Mist effects and powerful searchlights enhanced the sense of scale, giving the impression that the tower itself was breathing light into the night sky.

For visitors walking through the festival grounds, the main lantern became both landmark and performance, visible from across the site and drawing crowds for its scheduled shows.

Precision pixel control for large-scale installations

Large public artworks like the Taiwan Lantern Festival’s main lantern require more than visual creativity — they demand reliable control infrastructure capable of synchronising thousands of pixels across complex structures. ENTTEC’s Pixelator Mini provides a compact yet powerful solution for these scenarios, converting Ethernet-based lighting protocols such as Art-Net and sACN into SPI pixel control. By transmitting data using the PLink protocol, installations can extend across distances of up to 300 metres while maintaining perfect synchronisation between fixtures. This distributed architecture allows designers to create high-resolution lighting surfaces without worrying about signal loss or timing errors.

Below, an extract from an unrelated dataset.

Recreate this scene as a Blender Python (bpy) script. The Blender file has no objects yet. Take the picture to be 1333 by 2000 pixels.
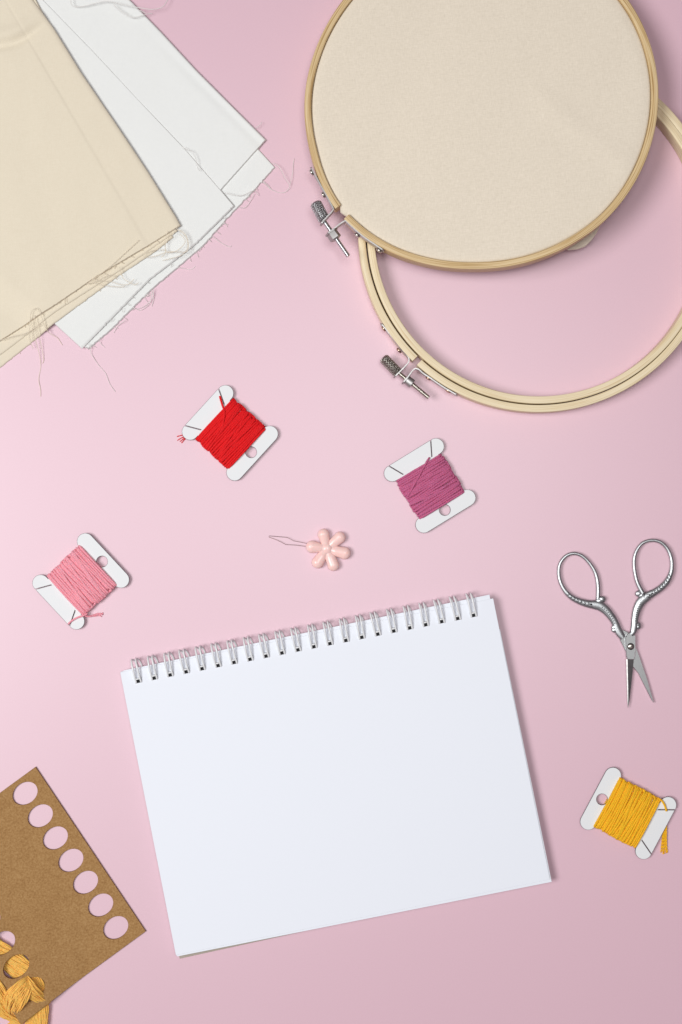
import bpy, bmesh, math, random
from mathutils import Vector, Matrix, noise, geometry
PI = math.pi
R = random.Random(7)
sc = bpy.context.scene
C = sc.collection
S = 0.00026            # metres per traced unit on the table plane
D = 0.75               # camera height

# ---------------------------------------------------------------- camera, world, lights
cam_d = bpy.data.cameras.new('camera'); cam = bpy.data.objects.new('camera', cam_d); C.objects.link(cam)
cam.location = (0, 0, D); cam_d.sensor_fit = 'VERTICAL'; cam_d.sensor_height = 24
cam_d.lens = 24 * D / (2000 * S); cam_d.clip_start = 0.01; cam_d.clip_end = 20
sc.camera = cam
w = bpy.data.worlds.new('World'); sc.world = w; w.use_nodes = True
bg = w.node_tree.nodes['Background']; bg.inputs[0].default_value = (1.0, 0.76, 0.83, 1); bg.inputs[1].default_value = 0.13
def area(name, loc, target, size, power, col):
    l = bpy.data.lights.new(name, 'AREA'); l.shape = 'DISK'; l.size = size; l.energy = power; l.color = col
    o = bpy.data.objects.new(name, l); C.objects.link(o); o.location = loc
    o.rotation_euler = (Vector(target) - Vector(loc)).to_track_quat('-Z', 'Y').to_euler()
    return o
area('key_softbox', (-1.10, -0.07, 1.80), (0.0, 0.0, 0), 0.98, 31.6, (0.985, 1.0, 0.995))
area('overhead_softbox', (0.06, 0.06, 1.12), (0.04, 0.06, 0), 0.40, 3.9, (0.99, 1.0, 0.995))
sc.view_settings.view_transform = 'Standard'; sc.view_settings.look = 'None'
sc.view_settings.exposure = 0.0; sc.view_settings.gamma = 1.0
sc.view_settings.use_curve_mapping = False

# ---------------------------------------------------------------- materials
def srgb(r, g, b):
    f = lambda c: (c/255/12.92) if c/255 <= 0.04045 else ((c/255+0.055)/1.055)**2.4
    return (f(r), f(g), f(b), 1)
class Mat:
    def __init__(s, name, col, rough=0.6, metal=0.0, spec=0.5):
        s.m = bpy.data.materials.new(name); s.m.use_nodes = True; s.nt = s.m.node_tree
        s.b = s.nt.nodes['Principled BSDF']; s.b.inputs['Base Color'].default_value = col
        s.b.inputs['Roughness'].default_value = rough; s.b.inputs['Metallic'].default_value = metal
        s.b.inputs['Specular IOR Level'].default_value = spec
        s.tc = s.nt.nodes.new('ShaderNodeTexCoord'); s.h = None
    def n(s, t, **k):
        nd = s.nt.nodes.new(t)
        for a, v in k.items():
            if a in nd.inputs: nd.inputs[a].default_value = v
            else: setattr(nd, a, v)
        return nd
    def l(s, a, b): s.nt.links.new(a, b)
    def coord(s, uv=False, scale=(1,1,1), rot=0):
        mp = s.n('ShaderNodeMapping'); s.l(s.tc.outputs['UV' if uv else 'Object'], mp.inputs[0])
        mp.inputs['Scale'].default_value = scale; mp.inputs['Rotation'].default_value = (0, 0, rot)
        return mp.outputs[0]
    def noise(s, co, scale, detail=3, rough=.55, dist=0):
        n = s.n('ShaderNodeTexNoise'); s.l(co, n.inputs['Vector']); n.inputs['Scale'].default_value = scale
        n.inputs['Detail'].default_value = detail; n.inputs['Roughness'].default_value = rough; n.inputs['Distortion'].default_value = dist
        return n.outputs[0]
    def wave(s, co, scale, dire='X', dist=0, dscale=1):
        n = s.n('ShaderNodeTexWave'); n.bands_direction = dire; s.l(co, n.inputs['Vector'])
        n.inputs['Scale'].default_value = scale; n.inputs['Distortion'].default_value = dist; n.inputs['Detail Scale'].default_value = dscale
        return n.outputs['Fac']
    def math(s, op, a, b=None):
        n = s.n('ShaderNodeMath', operation=op)
        for i, v in enumerate((a, b)):
            if v is None: continue
            if isinstance(v, (int, float)): n.inputs[i].default_value = v
            else: s.l(v, n.inputs[i])
        return n.outputs[0]
    def ramp(s, fac, stops):
        n = s.n('ShaderNodeValToRGB'); s.l(fac, n.inputs[0]); e = n.color_ramp.elements
        while len(e) < len(stops): e.new(0.5)
        for el, (p, c) in zip(e, stops): el.position = p; el.color = c
        return n.outputs[0]
    def mix(s, fac, a, b, mode='MIX'):
        n = s.n('ShaderNodeMix', data_type='RGBA', blend_type=mode)
        for sock, v in ((n.inputs[0], fac), (n.inputs[6], a), (n.inputs[7], b)):
            if isinstance(v, (int, float)): sock.default_value = v
            elif isinstance(v, tuple): sock.default_value = v
            else: s.l(v, sock)
        return n.outputs[2]
    def color(s, out): s.l(out, s.b.inputs['Base Color'])
    def bump(s, h, strength, dist):
        n = s.n('ShaderNodeBump'); n.inputs['Strength'].default_value = strength; n.inputs['Distance'].default_value = dist
        s.l(h, n.inputs['Height'])
        if s.h: s.l(s.h, n.inputs['Normal'])
        s.h = n.outputs[0]; s.l(s.h, s.b.inputs['Normal'])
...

Technology meets storytelling

The Taiwan Lantern Festival main lantern demonstrates how modern lighting technology can become a powerful storytelling medium. By combining digital animation, architectural structure, mist effects and dynamic pixel lighting, the installation transforms a traditional lantern symbol into a contemporary multimedia performance. ENTTEC is proud to have supported the creative team behind this project, helping bring their ambitious vision to life with reliable pixel control and flexible mapping tools. As festivals and public artworks continue to push creative boundaries, technologies like the Pixelator series make it possible to scale these experiences to ever larger audiences.